Task goal: Repeat everything from the first line of the listing below through the line that contains "sc = bpy.context.scene", exactly. Leave out pictures.

Source data:
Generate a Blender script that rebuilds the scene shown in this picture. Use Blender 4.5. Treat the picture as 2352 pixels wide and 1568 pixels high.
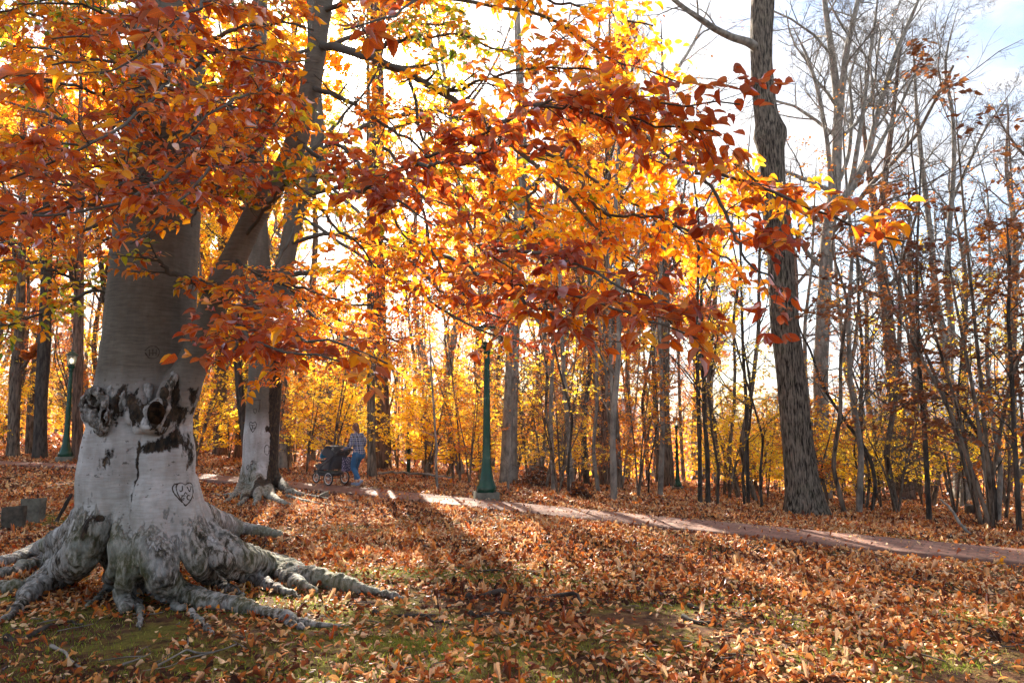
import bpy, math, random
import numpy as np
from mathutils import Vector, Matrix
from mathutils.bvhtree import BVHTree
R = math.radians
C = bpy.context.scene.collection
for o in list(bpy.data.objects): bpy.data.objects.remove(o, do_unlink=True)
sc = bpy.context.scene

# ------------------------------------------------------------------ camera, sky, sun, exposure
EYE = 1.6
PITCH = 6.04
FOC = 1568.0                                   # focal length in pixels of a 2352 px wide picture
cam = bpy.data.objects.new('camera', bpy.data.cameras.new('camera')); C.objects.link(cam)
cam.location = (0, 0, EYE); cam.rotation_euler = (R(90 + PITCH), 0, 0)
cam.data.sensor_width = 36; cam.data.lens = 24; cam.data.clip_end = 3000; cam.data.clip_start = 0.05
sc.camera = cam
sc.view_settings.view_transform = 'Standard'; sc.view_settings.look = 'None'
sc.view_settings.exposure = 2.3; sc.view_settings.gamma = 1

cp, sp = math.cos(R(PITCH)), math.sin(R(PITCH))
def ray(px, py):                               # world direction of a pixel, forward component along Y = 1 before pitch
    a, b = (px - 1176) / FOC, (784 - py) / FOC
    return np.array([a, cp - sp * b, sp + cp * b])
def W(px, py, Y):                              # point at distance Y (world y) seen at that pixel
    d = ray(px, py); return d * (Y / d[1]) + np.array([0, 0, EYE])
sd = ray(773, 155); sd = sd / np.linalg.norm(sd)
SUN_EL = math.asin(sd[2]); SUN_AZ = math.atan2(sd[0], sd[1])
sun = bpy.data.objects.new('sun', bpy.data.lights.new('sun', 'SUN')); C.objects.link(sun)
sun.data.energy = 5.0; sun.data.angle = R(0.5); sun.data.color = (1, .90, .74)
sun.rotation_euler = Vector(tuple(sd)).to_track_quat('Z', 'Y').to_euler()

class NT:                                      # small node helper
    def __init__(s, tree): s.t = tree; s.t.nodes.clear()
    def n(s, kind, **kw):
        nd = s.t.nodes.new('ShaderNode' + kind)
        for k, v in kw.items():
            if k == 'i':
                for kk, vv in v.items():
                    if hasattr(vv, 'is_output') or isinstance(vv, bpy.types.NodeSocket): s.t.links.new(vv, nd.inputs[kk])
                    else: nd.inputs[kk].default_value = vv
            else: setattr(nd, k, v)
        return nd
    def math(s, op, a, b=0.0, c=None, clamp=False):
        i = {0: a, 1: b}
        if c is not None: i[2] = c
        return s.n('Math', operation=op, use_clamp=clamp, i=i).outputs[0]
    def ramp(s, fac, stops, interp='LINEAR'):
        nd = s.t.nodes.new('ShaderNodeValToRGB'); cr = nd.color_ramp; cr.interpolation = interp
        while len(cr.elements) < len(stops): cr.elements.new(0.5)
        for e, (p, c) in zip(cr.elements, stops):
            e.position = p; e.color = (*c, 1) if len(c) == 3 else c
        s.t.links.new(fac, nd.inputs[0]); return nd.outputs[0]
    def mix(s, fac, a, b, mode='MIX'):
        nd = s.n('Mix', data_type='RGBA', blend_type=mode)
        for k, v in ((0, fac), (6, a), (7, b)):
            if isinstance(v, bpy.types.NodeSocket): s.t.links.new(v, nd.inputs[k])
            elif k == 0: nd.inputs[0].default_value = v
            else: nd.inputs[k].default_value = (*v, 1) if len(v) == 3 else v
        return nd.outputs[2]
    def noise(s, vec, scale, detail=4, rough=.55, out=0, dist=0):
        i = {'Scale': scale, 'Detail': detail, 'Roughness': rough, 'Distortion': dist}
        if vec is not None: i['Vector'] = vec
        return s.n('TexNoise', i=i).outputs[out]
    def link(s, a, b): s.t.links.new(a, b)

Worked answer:
Generate a Blender script that rebuilds the scene shown in this picture. Use Blender 4.5. Treat the picture as 2352 pixels wide and 1568 pixels high.
import bpy, math, random
import numpy as np
from mathutils import Vector, Matrix
from mathutils.bvhtree import BVHTree
R = math.radians
C = bpy.context.scene.collection
for o in list(bpy.data.objects): bpy.data.objects.remove(o, do_unlink=True)
sc = bpy.context.scene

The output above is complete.